◆ What this task involves
Write out the whole listing again, exactly.

◆ Data block
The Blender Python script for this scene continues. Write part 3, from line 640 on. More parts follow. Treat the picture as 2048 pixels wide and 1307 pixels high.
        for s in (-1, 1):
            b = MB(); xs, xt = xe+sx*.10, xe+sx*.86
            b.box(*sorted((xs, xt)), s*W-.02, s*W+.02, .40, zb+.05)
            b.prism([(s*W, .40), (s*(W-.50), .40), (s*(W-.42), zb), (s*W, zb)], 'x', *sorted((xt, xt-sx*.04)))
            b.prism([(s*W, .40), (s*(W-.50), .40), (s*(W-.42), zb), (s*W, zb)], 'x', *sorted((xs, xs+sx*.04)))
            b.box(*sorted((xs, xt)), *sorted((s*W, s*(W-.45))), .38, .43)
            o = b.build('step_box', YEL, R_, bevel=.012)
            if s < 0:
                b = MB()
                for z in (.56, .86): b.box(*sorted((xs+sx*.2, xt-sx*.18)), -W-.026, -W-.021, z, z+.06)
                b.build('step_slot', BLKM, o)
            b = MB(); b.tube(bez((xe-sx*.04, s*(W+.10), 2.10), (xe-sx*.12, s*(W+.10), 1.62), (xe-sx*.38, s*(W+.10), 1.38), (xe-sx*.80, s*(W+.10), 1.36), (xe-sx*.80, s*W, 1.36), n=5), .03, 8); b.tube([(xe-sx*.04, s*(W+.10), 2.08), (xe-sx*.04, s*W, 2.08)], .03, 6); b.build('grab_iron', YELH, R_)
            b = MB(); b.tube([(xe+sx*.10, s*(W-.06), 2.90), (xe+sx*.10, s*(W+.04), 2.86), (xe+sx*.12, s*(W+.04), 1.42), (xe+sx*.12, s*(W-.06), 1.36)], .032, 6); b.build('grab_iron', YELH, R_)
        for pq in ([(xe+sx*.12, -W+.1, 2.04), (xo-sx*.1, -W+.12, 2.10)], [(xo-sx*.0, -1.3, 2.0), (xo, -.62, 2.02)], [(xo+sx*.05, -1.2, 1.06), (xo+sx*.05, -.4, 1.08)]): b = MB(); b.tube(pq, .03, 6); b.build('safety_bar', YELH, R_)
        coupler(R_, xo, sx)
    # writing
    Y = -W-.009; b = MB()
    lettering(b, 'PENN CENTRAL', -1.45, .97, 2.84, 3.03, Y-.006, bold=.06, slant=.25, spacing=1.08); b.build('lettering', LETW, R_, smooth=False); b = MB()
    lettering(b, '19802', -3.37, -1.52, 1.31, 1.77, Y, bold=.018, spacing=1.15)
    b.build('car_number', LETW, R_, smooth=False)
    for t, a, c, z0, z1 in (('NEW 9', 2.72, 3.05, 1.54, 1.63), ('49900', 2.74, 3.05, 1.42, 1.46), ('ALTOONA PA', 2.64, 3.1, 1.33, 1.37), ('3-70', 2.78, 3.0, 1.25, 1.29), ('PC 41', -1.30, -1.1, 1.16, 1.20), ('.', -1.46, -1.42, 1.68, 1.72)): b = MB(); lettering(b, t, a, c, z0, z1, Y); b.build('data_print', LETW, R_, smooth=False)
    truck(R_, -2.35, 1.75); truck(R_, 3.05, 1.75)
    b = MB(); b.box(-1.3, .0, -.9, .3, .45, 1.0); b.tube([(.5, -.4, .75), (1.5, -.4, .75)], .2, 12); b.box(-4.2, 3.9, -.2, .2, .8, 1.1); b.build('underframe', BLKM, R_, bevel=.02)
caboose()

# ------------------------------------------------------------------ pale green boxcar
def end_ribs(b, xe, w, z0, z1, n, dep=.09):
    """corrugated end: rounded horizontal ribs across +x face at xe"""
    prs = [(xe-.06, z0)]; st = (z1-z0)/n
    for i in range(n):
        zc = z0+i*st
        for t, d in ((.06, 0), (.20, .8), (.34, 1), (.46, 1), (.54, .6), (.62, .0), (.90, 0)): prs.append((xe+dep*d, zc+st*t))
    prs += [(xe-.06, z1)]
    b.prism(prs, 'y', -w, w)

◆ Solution
The Blender Python script for this scene continues. Write part 3, from line 640 on. More parts follow. Treat the picture as 2048 pixels wide and 1307 pixels high.
        for s in (-1, 1):
            b = MB(); xs, xt = xe+sx*.10, xe+sx*.86
            b.box(*sorted((xs, xt)), s*W-.02, s*W+.02, .40, zb+.05)
            b.prism([(s*W, .40), (s*(W-.50), .40), (s*(W-.42), zb), (s*W, zb)], 'x', *sorted((xt, xt-sx*.04)))
            b.prism([(s*W, .40), (s*(W-.50), .40), (s*(W-.42), zb), (s*W, zb)], 'x', *sorted((xs, xs+sx*.04)))
            b.box(*sorted((xs, xt)), *sorted((s*W, s*(W-.45))), .38, .43)
            o = b.build('step_box', YEL, R_, bevel=.012)
            if s < 0:
                b = MB()
                for z in (.56, .86): b.box(*sorted((xs+sx*.2, xt-sx*.18)), -W-.026, -W-.021, z, z+.06)
                b.build('step_slot', BLKM, o)
            b = MB(); b.tube(bez((xe-sx*.04, s*(W+.10), 2.10), (xe-sx*.12, s*(W+.10), 1.62), (xe-sx*.38, s*(W+.10), 1.38), (xe-sx*.80, s*(W+.10), 1.36), (xe-sx*.80, s*W, 1.36), n=5), .03, 8); b.tube([(xe-sx*.04, s*(W+.10), 2.08), (xe-sx*.04, s*W, 2.08)], .03, 6); b.build('grab_iron', YELH, R_)
            b = MB(); b.tube([(xe+sx*.10, s*(W-.06), 2.90), (xe+sx*.10, s*(W+.04), 2.86), (xe+sx*.12, s*(W+.04), 1.42), (xe+sx*.12, s*(W-.06), 1.36)], .032, 6); b.build('grab_iron', YELH, R_)
        for pq in ([(xe+sx*.12, -W+.1, 2.04), (xo-sx*.1, -W+.12, 2.10)], [(xo-sx*.0, -1.3, 2.0), (xo, -.62, 2.02)], [(xo+sx*.05, -1.2, 1.06), (xo+sx*.05, -.4, 1.08)]): b = MB(); b.tube(pq, .03, 6); b.build('safety_bar', YELH, R_)
        coupler(R_, xo, sx)
    # writing
    Y = -W-.009; b = MB()
    lettering(b, 'PENN CENTRAL', -1.45, .97, 2.84, 3.03, Y-.006, bold=.06, slant=.25, spacing=1.08); b.build('lettering', LETW, R_, smooth=False); b = MB()
    lettering(b, '19802', -3.37, -1.52, 1.31, 1.77, Y, bold=.018, spacing=1.15)
    b.build('car_number', LETW, R_, smooth=False)
    for t, a, c, z0, z1 in (('NEW 9', 2.72, 3.05, 1.54, 1.63), ('49900', 2.74, 3.05, 1.42, 1.46), ('ALTOONA PA', 2.64, 3.1, 1.33, 1.37), ('3-70', 2.78, 3.0, 1.25, 1.29), ('PC 41', -1.30, -1.1, 1.16, 1.20), ('.', -1.46, -1.42, 1.68, 1.72)): b = MB(); lettering(b, t, a, c, z0, z1, Y); b.build('data_print', LETW, R_, smooth=False)
    truck(R_, -2.35, 1.75); truck(R_, 3.05, 1.75)
    b = MB(); b.box(-1.3, .0, -.9, .3, .45, 1.0); b.tube([(.5, -.4, .75), (1.5, -.4, .75)], .2, 12); b.box(-4.2, 3.9, -.2, .2, .8, 1.1); b.build('underframe', BLKM, R_, bevel=.02)
caboose()

# ------------------------------------------------------------------ pale green boxcar
def end_ribs(b, xe, w, z0, z1, n, dep=.09):
    """corrugated end: rounded horizontal ribs across +x face at xe"""
    prs = [(xe-.06, z0)]; st = (z1-z0)/n
    for i in range(n):
        zc = z0+i*st
        for t, d in ((.06, 0), (.20, .8), (.34, 1), (.46, 1), (.54, .6), (.62, .0), (.90, 0)): prs.append((xe+dep*d, zc+st*t))
    prs += [(xe-.06, z1)]
    b.prism(prs, 'y', -w, w)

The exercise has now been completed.